Posts Tagged ‘James G. Sweeney’

Players’ First Names Aren’t Easy to Find

August 28, 2008

One of the most difficult and time-consuming things my editor has me do is to provide players’ full names. Now James G. Sweeney, a lawyer from Goshen, New York and a 50-year West Point supporter, has requested that I help him identify a number of players. Sweeney is writing an article about the 1905 Carlisle-Army game that was approved by the War Department but can’t find players’ first names in newspaper reports. Apparently because I write about Carlisle Indian School football, he thought I’d know all the players’ names. I wish it were so.

 

Finding the biggest stars’ first names isn’t too difficult and, by now, I can give most of them off the top of my head, assuming that I don’t have a senior moment. Even identifying them wasn’t a piece of cake. One of the reasons for that was that some of them played under multiple names. For example, Emil Hauser was better known as Wauseka and his brother, Pete, was also a star player; Charles Guyon went by Wahoo and, to confuse things further, his younger brother, Joe, came along a few years later and made an even bigger name for himself; and William H. Dietz played as Lone Star. Linda Witmer’s The Indian Industrial School: Carlisle, Pennsylvania 1879-1918 includes a list of students that attended Carlisle. Although incomplete, it nonetheless is a useful tool. One of the problems in identifying players is that many siblings and cousins attended the school. Determining which one is the correct person is a challenge.

 

Carlisle Indian School publications are invaluable resources. In 1905 the school newspaper went by The Arrow. The school had no literary magazine at that time. Most of the big games were covered by The Arrow. Often articles from big-city papers were reprinted in it. From them we get our cast of characters, if only by their last names. Varsity football players were often active in the literary and debating societies because they were among the oldest on campus. Write ups of these societies’ activities often included full names. Football stars often got press for more mundane activities because they were famous. These pieces often included their first names. Players other than stars received less coverage.

 

Graduation coverage included full names for the graduating class and much coverage of the individuals in that class. Because most students had little proper schooling before coming to Carlisle and often at advanced ages, they were unwilling or unable to commit to lengthy courses of study that would lead to graduation.

 

My ace in the hole is the athletic or football (it varied) banquet. This time I hit pay dirt because the coverage of the 1905 football banquet (held in early 1906) included not only the menu for the banquet and the toasts given, but a complete roster of the players on the team with those who lettered identified with Xs. Well not exactly complete. Chauncey Archiquette’s name was omitted.
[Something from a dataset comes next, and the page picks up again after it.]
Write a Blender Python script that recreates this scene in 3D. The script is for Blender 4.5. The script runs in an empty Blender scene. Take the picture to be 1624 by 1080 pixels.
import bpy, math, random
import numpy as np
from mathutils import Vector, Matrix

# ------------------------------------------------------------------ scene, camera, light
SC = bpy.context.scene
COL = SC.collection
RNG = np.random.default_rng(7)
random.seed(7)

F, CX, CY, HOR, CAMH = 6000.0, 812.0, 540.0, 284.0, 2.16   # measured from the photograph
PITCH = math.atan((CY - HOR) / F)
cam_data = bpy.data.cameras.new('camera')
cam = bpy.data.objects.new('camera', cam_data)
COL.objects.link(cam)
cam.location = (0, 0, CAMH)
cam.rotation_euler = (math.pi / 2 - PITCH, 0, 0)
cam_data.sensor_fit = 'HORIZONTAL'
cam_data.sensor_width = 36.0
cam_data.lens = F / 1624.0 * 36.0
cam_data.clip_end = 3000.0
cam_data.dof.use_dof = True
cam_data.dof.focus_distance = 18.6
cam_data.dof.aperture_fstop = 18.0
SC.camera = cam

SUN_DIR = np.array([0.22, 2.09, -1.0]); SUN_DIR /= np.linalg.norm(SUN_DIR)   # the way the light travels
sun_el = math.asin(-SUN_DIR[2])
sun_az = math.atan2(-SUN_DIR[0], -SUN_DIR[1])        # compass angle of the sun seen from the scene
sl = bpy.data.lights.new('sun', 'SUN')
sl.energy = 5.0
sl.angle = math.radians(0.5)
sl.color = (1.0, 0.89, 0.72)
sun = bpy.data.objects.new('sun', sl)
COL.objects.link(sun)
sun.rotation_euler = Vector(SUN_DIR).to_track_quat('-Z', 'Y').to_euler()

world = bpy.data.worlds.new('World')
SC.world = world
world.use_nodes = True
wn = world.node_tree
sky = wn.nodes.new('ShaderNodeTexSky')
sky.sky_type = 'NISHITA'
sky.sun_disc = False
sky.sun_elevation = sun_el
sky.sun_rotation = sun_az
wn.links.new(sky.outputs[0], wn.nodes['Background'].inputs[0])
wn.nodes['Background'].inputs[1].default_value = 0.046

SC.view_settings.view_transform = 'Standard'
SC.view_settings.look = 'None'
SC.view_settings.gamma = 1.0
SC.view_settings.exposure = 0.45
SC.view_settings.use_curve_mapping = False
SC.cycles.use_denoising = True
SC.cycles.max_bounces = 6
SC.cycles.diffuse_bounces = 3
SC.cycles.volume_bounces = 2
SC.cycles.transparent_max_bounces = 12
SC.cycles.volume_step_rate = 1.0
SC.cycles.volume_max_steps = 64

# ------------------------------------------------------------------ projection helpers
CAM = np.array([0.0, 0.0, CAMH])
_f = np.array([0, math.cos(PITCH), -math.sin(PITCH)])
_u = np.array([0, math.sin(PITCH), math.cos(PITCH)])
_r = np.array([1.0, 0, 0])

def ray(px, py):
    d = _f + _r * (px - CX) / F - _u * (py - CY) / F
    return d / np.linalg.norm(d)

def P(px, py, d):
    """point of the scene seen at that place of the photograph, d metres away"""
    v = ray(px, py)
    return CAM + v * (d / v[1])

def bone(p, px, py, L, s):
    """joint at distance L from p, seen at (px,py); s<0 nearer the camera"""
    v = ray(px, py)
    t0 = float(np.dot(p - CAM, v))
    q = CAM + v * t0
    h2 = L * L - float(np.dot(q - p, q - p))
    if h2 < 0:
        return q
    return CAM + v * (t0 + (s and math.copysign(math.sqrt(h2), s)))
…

Perhaps Jeffrey Powers-Beck has the reason for his omission from the list in Chief: The American Indian Integration of Baseball, 1897-1945 when he states that Archiquette, then 28, was an 1898 Carlisle grad who had played football and other sports during his days at the school and returned as staff in 1905 but played again. This was the same Archiquette a 1953 Los Angeles Mirror article claimed was Jim Thorpe’s boyhood idol.